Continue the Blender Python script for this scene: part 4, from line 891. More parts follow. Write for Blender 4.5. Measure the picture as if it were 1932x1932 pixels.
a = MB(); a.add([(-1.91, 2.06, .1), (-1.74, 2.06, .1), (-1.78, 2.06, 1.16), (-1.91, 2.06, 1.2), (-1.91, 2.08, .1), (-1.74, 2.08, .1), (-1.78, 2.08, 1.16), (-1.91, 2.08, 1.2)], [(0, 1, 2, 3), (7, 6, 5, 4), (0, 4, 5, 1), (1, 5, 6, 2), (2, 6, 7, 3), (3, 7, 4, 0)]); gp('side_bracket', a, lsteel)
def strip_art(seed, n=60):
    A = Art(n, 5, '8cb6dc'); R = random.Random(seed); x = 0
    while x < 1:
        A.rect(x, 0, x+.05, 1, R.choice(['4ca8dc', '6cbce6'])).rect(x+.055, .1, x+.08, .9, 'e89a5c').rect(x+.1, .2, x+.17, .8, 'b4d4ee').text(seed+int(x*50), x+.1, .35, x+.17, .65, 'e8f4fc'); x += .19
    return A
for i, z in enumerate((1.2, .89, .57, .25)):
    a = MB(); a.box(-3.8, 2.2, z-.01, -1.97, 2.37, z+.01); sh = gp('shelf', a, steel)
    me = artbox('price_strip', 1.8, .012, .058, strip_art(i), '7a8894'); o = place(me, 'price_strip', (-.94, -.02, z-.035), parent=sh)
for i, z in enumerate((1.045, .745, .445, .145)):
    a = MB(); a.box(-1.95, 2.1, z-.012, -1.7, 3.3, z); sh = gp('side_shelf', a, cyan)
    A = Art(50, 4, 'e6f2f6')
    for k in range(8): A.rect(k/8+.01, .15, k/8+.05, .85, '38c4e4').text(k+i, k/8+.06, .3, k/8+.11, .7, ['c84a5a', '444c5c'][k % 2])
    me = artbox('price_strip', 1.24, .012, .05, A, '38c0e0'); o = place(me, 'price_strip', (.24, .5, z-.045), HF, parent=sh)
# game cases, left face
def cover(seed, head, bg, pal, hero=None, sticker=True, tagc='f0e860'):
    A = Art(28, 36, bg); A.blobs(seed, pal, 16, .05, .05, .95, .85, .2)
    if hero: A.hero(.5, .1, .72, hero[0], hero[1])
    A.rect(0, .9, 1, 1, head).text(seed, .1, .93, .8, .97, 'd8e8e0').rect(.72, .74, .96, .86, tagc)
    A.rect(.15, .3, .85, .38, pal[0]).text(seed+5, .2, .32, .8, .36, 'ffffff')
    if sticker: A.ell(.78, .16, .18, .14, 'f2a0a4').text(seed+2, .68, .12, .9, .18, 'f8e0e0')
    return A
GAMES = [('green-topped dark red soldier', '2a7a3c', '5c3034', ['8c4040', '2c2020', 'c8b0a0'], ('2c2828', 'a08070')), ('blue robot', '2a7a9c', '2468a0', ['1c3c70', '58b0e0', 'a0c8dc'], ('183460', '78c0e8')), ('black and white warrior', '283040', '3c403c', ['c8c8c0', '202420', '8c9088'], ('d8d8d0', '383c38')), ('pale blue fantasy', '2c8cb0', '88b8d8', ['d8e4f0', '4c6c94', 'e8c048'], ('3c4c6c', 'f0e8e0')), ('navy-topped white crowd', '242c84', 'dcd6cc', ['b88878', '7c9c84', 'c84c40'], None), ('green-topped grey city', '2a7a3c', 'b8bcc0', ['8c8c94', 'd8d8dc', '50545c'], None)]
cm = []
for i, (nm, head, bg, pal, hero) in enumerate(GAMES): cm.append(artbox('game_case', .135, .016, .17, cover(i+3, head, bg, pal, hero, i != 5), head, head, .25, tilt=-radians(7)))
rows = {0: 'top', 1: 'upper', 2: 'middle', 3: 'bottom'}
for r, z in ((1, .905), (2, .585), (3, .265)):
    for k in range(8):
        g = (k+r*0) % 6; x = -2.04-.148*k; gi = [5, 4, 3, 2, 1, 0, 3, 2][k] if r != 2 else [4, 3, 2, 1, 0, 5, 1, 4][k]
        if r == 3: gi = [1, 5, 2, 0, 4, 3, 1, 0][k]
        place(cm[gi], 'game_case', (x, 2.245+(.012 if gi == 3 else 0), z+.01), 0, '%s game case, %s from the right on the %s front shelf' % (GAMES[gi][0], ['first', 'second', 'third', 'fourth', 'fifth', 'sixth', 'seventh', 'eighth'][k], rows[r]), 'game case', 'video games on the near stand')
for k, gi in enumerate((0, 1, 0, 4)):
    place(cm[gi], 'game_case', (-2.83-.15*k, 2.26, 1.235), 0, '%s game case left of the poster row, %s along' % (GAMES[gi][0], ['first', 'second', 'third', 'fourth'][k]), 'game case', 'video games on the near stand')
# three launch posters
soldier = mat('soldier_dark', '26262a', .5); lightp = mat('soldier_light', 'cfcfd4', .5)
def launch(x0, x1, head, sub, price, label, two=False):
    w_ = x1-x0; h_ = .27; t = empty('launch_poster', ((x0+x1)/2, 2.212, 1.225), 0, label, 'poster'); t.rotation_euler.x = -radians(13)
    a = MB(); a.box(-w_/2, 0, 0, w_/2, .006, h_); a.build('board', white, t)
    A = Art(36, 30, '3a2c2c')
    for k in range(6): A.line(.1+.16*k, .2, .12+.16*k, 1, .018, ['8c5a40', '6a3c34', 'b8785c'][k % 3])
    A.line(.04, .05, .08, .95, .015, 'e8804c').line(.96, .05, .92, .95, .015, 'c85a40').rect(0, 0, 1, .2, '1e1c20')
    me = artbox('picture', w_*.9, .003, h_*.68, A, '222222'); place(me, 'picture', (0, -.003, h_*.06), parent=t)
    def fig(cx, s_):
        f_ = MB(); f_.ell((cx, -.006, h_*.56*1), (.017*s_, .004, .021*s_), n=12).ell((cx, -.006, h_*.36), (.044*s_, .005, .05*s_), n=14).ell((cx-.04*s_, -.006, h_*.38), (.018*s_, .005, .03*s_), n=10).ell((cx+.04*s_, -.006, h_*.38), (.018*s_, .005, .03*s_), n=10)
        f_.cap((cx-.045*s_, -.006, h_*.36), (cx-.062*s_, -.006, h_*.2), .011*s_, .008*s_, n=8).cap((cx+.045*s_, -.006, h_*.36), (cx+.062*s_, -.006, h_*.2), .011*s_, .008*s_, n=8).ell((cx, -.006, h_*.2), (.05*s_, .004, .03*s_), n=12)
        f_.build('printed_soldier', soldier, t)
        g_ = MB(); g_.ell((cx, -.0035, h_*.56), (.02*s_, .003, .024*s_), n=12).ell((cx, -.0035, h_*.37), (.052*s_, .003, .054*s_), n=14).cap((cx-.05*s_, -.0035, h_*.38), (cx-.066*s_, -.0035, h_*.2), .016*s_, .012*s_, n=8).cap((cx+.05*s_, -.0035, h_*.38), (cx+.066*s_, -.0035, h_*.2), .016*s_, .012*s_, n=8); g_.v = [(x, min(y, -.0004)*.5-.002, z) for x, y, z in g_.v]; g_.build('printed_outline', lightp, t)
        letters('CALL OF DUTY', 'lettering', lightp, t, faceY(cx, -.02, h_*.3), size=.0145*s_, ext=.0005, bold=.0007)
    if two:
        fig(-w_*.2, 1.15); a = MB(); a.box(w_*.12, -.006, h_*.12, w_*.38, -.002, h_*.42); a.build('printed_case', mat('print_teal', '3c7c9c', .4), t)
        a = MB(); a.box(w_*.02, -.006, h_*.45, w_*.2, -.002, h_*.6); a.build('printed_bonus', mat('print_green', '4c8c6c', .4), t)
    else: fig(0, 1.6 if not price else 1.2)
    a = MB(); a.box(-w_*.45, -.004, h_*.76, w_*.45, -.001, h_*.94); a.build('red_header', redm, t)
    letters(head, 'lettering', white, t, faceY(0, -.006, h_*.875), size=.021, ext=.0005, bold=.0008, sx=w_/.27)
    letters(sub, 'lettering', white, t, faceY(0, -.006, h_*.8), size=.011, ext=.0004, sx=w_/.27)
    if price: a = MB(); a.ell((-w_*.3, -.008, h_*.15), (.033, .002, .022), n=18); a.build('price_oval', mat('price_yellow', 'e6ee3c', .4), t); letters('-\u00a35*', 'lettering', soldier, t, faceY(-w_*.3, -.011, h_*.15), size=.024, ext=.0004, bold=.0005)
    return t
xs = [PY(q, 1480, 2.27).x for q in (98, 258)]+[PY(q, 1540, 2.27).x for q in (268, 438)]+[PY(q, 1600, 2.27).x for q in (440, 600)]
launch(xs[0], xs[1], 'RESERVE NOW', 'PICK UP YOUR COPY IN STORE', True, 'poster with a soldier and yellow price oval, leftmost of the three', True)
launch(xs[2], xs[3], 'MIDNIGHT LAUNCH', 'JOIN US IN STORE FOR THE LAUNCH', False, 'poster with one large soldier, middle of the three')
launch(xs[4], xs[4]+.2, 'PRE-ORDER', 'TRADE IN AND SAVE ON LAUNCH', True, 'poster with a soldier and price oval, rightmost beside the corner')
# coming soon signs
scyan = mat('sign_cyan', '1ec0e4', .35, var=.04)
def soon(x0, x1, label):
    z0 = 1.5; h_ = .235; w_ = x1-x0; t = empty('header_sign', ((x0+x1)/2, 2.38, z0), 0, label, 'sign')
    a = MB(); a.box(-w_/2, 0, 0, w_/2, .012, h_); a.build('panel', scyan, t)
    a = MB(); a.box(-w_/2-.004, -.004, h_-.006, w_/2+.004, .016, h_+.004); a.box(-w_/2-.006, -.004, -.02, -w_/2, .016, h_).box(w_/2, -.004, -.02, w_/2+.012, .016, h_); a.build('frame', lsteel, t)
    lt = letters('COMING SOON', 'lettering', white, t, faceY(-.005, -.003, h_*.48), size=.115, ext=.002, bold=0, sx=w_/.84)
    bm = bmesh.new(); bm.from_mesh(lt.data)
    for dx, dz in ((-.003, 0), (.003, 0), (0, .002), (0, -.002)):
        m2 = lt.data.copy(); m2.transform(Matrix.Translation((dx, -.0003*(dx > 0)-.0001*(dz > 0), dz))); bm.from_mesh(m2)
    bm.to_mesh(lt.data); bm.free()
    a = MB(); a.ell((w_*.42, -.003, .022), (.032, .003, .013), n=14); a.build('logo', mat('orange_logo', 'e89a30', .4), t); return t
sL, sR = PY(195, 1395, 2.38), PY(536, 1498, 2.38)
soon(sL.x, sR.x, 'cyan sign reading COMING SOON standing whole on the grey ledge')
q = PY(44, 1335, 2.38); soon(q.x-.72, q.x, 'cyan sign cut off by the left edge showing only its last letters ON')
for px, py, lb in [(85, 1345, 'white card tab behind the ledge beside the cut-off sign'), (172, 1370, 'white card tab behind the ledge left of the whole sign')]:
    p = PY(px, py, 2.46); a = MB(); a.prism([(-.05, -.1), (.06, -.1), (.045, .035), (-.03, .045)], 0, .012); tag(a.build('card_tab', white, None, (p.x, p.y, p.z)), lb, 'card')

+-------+

Objective ->
Search the preceding listing for the word "picture" and pull out every line that holds it.

Reply ->
Continue the Blender Python script for this scene: part 4, from line 891. More parts follow. Write for Blender 4.5. Measure the picture as if it were 1932x1932 pixels.
    me = artbox('picture', w_*.9, .003, h_*.68, A, '222222'); place(me, 'picture', (0, -.003, h_*.06), parent=t)